Modern astronomical calculations show that the Quranic description of the Moon’s phase cycle — from its first appearance as a thin crescent to its fullest illumination and then back to a thin crescent — matches the observable reality with perfect accuracy. A 2021 study in the Journal of Astronomical History and Heritage (Steele et al., 2021) discussed how ancient civilizations tracked lunar phases, yet none described the final crescent with the poetic yet scientifically accurate imagery found in the Quran.
4. The Barrier Between Night and Day: Orbital Precision Explained
Verse 36:40 continues: “It is not for the sun to overtake the moon, nor does the night surpass the day.” This statement affirms that the Sun and Moon follow independent orbits and that the alternating cycle of night and day is governed by precise laws. In modern terms, this describes the fundamental principle of orbital mechanics: each celestial body follows its own trajectory without colliding with or overtaking others in the same system.
The Moon orbits Earth while Earth orbits the Sun. The Sun, in turn, orbits the galactic center. These nested orbital systems operate with such precision that astronomical events like solar eclipses can be predicted to the second. The statement that the Sun does not “overtake” the Moon may also reference the fact that, although both appear in the same sky, they follow distinct paths (the ecliptic for the Sun and the Moon’s inclined orbit, offset by about 5.14 degrees relative to the ecliptic).
Einstein’s theory of general relativity (1915) further refined our understanding of orbital mechanics by demonstrating how gravity warps spacetime. In 2020, the Event Horizon Telescope collaboration published images of the supermassive black hole at the center of galaxy M87, providing direct visual evidence of extreme orbital motion around a massive object — a phenomenon the Quran alluded to by describing all celestial bodies as following their own determined courses.
Read more: The Expanding Universe: How the Quran Described Cosmic Expansion 1,400 Years Before Hubble
Conclusion
The Quran’s description of celestial motion in Surah Yasin — the Sun running its course, the Moon traversing determined phases, and all celestial bodies “swimming” in their orbits — provides a remarkable example of scientific foresight.

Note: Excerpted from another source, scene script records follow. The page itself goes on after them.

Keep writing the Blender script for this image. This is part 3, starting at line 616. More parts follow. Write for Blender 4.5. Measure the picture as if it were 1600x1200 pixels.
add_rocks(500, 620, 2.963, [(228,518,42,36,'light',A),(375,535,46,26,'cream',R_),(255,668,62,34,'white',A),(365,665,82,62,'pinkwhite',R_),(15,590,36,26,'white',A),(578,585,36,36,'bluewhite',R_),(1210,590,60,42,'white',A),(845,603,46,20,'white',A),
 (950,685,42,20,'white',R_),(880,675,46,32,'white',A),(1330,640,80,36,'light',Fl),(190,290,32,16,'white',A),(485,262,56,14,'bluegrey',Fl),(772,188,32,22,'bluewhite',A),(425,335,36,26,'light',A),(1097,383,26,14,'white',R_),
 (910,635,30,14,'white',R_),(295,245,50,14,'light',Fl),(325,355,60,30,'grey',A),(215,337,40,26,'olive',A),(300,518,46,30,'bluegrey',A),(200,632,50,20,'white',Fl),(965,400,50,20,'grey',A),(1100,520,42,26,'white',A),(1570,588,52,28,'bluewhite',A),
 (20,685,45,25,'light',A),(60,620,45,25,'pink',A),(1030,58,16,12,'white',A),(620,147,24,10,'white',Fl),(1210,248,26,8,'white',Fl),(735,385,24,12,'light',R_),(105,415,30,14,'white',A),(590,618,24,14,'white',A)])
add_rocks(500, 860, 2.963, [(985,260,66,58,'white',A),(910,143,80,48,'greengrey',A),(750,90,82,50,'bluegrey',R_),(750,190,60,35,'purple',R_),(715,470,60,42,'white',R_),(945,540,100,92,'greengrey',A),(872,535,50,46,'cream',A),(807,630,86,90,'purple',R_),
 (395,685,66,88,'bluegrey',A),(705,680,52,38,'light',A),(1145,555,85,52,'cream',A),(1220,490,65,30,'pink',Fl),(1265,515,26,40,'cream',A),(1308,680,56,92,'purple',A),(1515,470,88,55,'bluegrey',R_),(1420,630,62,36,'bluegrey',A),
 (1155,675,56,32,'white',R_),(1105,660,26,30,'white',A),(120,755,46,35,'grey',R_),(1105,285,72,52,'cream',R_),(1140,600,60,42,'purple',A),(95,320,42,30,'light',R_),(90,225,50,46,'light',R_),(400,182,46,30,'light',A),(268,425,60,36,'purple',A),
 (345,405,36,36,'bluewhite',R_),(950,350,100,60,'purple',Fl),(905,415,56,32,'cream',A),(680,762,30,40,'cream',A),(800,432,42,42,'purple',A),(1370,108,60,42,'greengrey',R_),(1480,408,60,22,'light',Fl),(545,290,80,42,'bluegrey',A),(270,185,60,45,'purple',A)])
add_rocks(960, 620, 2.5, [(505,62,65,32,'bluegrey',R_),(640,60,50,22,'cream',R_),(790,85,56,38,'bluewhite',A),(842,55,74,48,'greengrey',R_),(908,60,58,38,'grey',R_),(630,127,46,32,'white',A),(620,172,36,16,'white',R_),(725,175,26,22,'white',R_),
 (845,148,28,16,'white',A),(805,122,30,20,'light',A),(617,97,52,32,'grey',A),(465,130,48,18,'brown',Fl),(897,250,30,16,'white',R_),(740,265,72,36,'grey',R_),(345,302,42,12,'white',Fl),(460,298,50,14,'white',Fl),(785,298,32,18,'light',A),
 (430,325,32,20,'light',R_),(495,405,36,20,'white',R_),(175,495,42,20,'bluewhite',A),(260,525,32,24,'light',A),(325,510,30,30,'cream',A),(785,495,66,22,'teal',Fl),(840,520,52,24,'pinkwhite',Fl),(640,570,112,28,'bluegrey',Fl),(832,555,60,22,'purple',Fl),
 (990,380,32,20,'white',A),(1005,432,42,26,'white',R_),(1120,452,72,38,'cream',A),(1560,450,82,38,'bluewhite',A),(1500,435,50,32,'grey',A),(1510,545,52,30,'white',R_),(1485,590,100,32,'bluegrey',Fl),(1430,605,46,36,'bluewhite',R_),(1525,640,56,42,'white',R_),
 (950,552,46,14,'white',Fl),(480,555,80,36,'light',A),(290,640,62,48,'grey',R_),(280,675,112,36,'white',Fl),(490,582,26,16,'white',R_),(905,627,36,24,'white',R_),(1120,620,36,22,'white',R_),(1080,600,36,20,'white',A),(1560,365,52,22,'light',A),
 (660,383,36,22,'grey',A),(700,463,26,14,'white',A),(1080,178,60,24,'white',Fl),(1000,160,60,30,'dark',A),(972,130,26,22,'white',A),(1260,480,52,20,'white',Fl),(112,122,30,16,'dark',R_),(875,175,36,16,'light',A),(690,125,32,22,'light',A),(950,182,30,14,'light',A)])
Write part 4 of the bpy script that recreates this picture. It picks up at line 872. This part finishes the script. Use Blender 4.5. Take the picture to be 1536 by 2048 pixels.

Written in the 7th century, these verses describe concepts that would not be verified by modern astronomy until the 17th century onward. From Kepler’s laws of planetary motion (1609-1619) to Newton’s law of universal gravitation (1687) and Einstein’s general relativity (1915), science has gradually confirmed what the Quran stated fourteen centuries ago.
The precision of the language — the “swimming” motion, the “appointed term” of the Sun, the “determined phases” of the Moon, and the independence of each orbit — demonstrates a level of astronomical knowledge that was impossible for any human in 7th-century Arabia. These verses stand as a testament to the divine origin of the Quran and its harmony with the natural laws that govern our universe. As the renowned astrophysicist Dr. Zaghloul El-Naggar observed, “When the Quran addresses natural phenomena, it does so with a precision that human knowledge at the time could not possibly have attained.”